DISCOURS DE RÉCEPTION

DE M. CHARLES DUBOIS,

AVOCAT

(Séance du 30 Novembre 1866).

En venant prendre place au milieu de vous le premier sentiment que doivent exprimer mes paroles est le regret de n'avoir pas répondu plus tôt à l'honneur de votre choix. Mais ai-je vraiment besoin d'excuses? Frappé moi-même dans mes affections les plus chères, n'ai-je pas vu le deuil public venir se mêler au deuil privé, et cette saison passée au milieu des malheurs qui assaillaient à chaque instant quelqu'un des nôtres, laissait-elle place à ces pures jouissances de l'esprit que vous m'aviez appelé à goûter au milieu de vous?

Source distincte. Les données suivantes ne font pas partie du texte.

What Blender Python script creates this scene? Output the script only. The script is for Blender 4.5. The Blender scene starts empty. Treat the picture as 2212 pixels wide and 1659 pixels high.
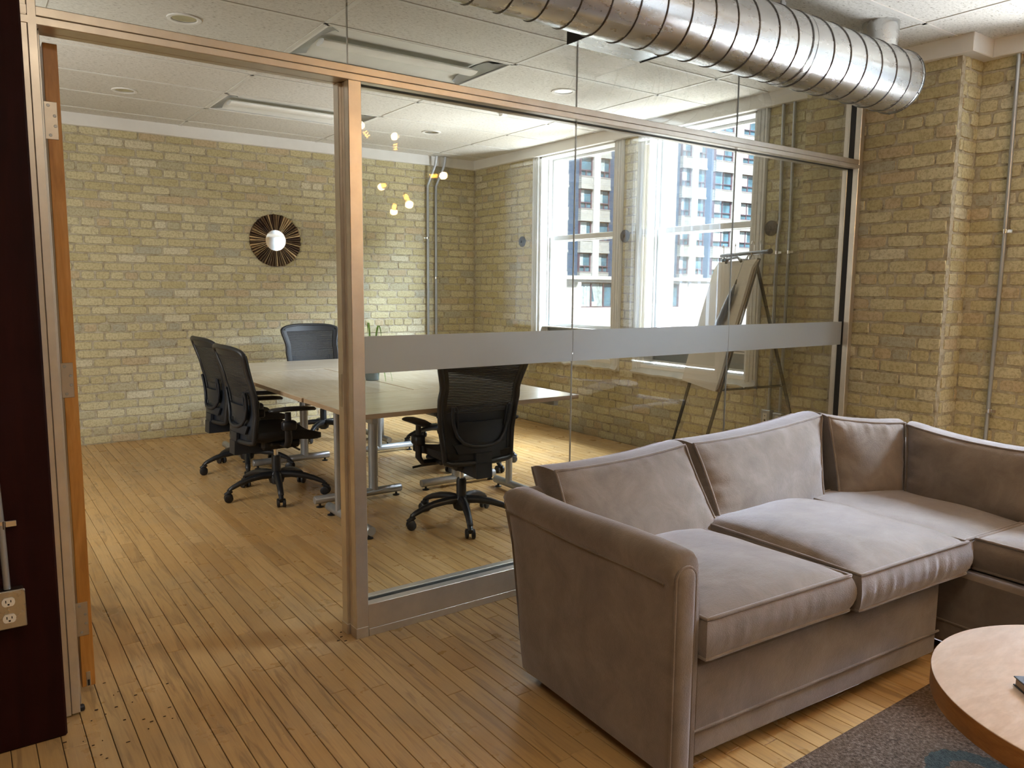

Et si pendant ces jours funèbres, malgré le devoir qui, retenant quelques-uns d'entre vous au poste le plus périlleux, les éloignait de vos réu

nions, malgré le chagrin et les douleurs qui n'ont point été épargnés à quelques autres, vous avez donné un noble exemple en ne discontinuant pas vos travaux, vous me pardonnerez pourtant de ne point vous avoir abordés sous d'aussi funestes auspices et d'avoir attendu, pour vous remercier de l'honneur inespéré que vous m'avez accordé, des temps plus calmes et des jours meilleurs.

Et maintenant laissez-moi vous remercier de cette bienveillance précieuse qui m'a donné accès parmi vous, et de cet encouragement donné à des travaux si modestes qu'ils n'auraient pu constituer des titres, si votre indulgence n'en avait oublié l'insuffisance pour n'apercevoir que le but qu'ils se sont proposé et les idées qui les ont inspirés.

Si grand qu'ait été, à toute époque, le goût des occupations littéraires, dans cette cité qui, dès le XIV siècle, possédait une académie, ancêtre de la nôtre, c'est, sans doute, en ouvrant devant vous un horizon plus large que vos fondateurs ont assuré votre durée et l'éclat de votre carrière.

Vos travaux comprennent le champ tout entier des connaissances humaines, tout le domaine des sciences naturelles et des sciences morales. Les lettres vous reposent d'études plus sévères, et à ceux que vous admettez dans votre sein vous offrez à la fois la douceur des plus vives satisfactions de l'intelligence et un enseignement fécond qui ne reste étranger à aucun des progrès de l'esprit humain.